O Papa tem a peito “o caminho de integração”
da América Latina e “do seu novo protagonismo emergente no concerto mundial”, assim
como a procura duma sã liberdade à qual anelam aqueles povos, liberdade que desde
os primórdios do tráfico negreiro manteve viva a chama da esperança no ânimo daqueles
escravos arrancados com violência à Mãe África, Berço da Humanidade.
Que esta
integração e este novo protagonismo não se faça à revelia dos afrodescendentes e que
a bênção que o Papa vai levar a toda a América Latina se estenda também sobre eles.
Que este apoio na óptica da justiça e da paz para todos ajude a percorrer até ao fundo
as pistas traçadas pelo Ano Internacional dos Afrodescendentes e pelo “Grupo de Trabalho
de Peritos sobre Pessoas de Ascendência Africana” criada em 2001. Segundo este Grupo
de Trabalho criado na sequencia da Conferência de Durban sobre o racismo, os maiores
desafios que os afrodescendentes enfrentam dizem respeito à sua representação social
e ao tratamento, muitas vezes iníqua, nas instituições administrativas, de justiça,
de educação, de saúde, de habitação, etc. Instituições essas que se tornam assim naquilo
que a Doutrina Social da Igreja definiria “estruturas de pecado” . Que a visita do
Papa contribua para as tornar mais humanas.
Tudo somado, o balanço do Ano
Internacional dos Afro-descendentes foi positivo. Alguns peritos vêem, por exemplo,
na nomeação da afrodescendente, Susana Baca, a Ministra da Cultura no Peru, precisamente
em 2011, uma expressão positiva dos objectivos pré-fixados por Ban Ki-Moon com a proclamação
do Ano Internacional dos Afrodescendentes.

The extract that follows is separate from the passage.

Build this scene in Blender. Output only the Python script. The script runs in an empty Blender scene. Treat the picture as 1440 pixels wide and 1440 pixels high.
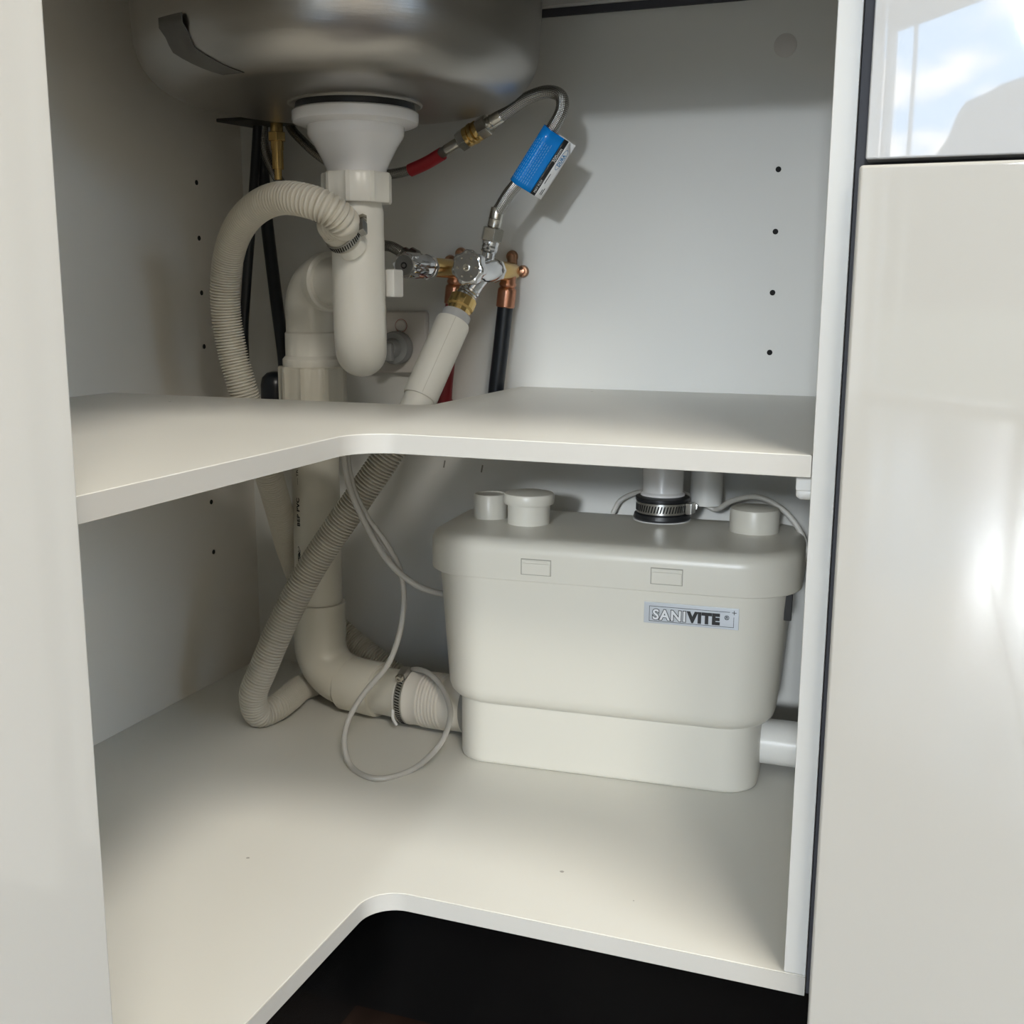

O pontapé de saída está, portanto,
dado. Esperamos que o jogo continue e que tenha sobre si mais reflectores do que teve
o Ano 2011; um ano, no entanto, rico em eventos e reflexões sobre pessoas de ascendência
africana. Um sinal positivo neste sentido vem, talvez, do facto de o Brasil ter prometido
reunir os frutos dessas reflexões e publicar diversos livros no âmbito da “Colecção
Saiba Mais”, destinado a satisfazer a demanda de material didáctico na área da cultura
afro-brasileira.
Outro sinal positivo de continuidade desse esforço a favor
do respeito dos direitos dos afrodescendente e da sua herança cultural pode ser a
importante reunião programada para Novembro próximo, nos Estados Unidos, sobre os
objectivos do desenvolvimento do milénio e os afrodescendentes.
Que Nossa
senhora de Guadalupe, Padroeira da América Latina, olhe para tudo isso.